そして伝手をたどって実際の製麺の現場を訪ねます。今や製麺所でも業務用の製麺機が主流です。その動きを観察し、素人には分からないコツを製麺所の職人から聞き取り、それをいかに機械で再現できるかを、試行錯誤と工夫を重ねて実現したのです。それに家庭用の小麦粉でシェア4割をもつ日清製粉の協力を得たことも大きいと思います。やはりノウハウが蓄積されていますからね。

彼らがコシを生み出すために改良したのはキャップにつけた段差でした。それにより三段階で圧力をかけるという、日本で得たアイディアでした。キャップに残る生地の掃除をするための掃除キットも開発しました。

製品完成後、製麺所のベテラン職人が麺の出来上がり具合に感心し、「こんなにうまくできちゃ、お店屋さんが困っちゃうね」と言っていたのが印象的でした。本当にどうなるのでしょうか、心配になりました。でも家電の製パン器が売れたにもかかわらず、街のパン屋さんが売れなくなって廃業した、という話が聞こえてこないのですから、何とかなるのでしょう。

一方、日本のシャープも新たな調理家電を生み出していました。実は、急須を使ってお茶を飲むと、カテキンなどの栄養素をあまり多くは摂取できないのだというのです。そこでシャープは、栄養素を損なわずにお茶をいれることができる、今までにない”お茶メーカー”を開発したのです。これでカテキンをたっぷり取ることができます。

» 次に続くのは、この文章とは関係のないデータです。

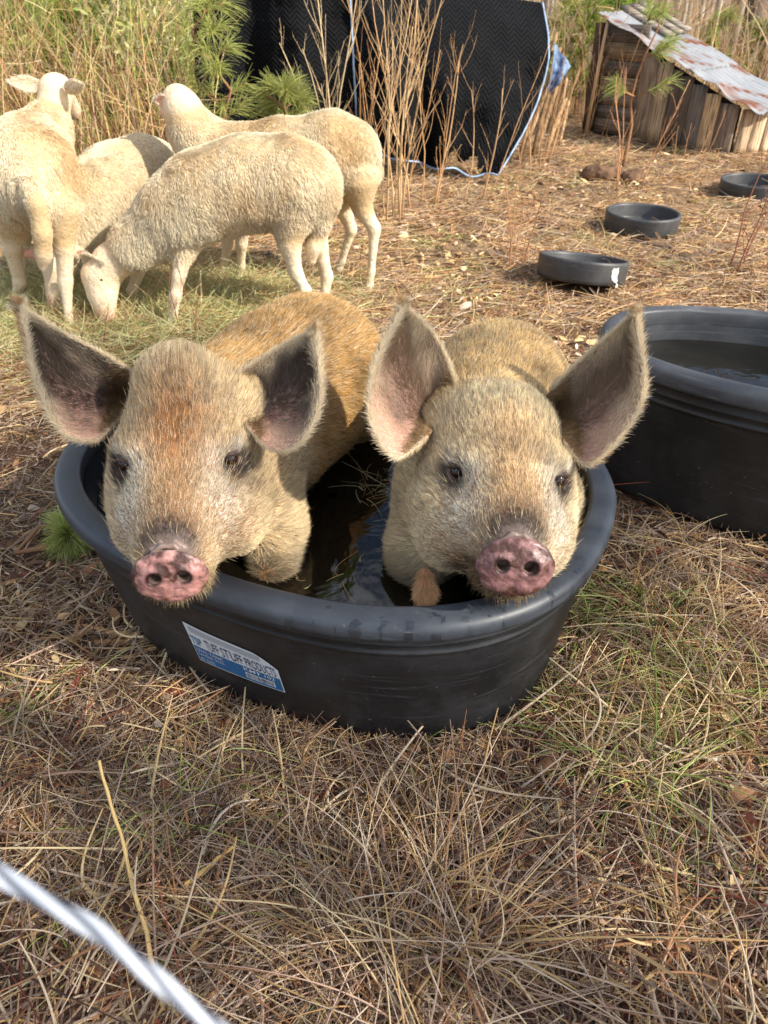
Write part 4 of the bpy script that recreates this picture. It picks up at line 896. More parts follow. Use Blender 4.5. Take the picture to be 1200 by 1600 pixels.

でもこの商品、「コーヒーメーカーがあるのだから、お茶メーカーがあってもいいよね」という極めて単純な発想のような気がしますが、実態はいかがでしょうか。番組ではシャープの開発者たちの苦労が色々と紹介されていました。こちらも目標の仕様(2分以内に一人前に必要な0.6gの粉末を作り、しかも粒の大きさはお湯に溶けやすい20ミクロン以下にすること)は達成しました。あとは生活者に受け入れられるかどうかです。

ヒットしている調理家電の共通点は、新しい食べ方や飲み方を提案し、今までにない機能を持ち合わせたという斬新さにあるのでしょう。新しい調理家電が考え出される可能性はまだまだあります。

ダイソンなどを念頭に置いていたのでしょうが、シャープの開発者が「忸怩たる思い」といった発言をしていました。その通りです。日本の家電メーカーにもっともっと頑張って欲しいものです。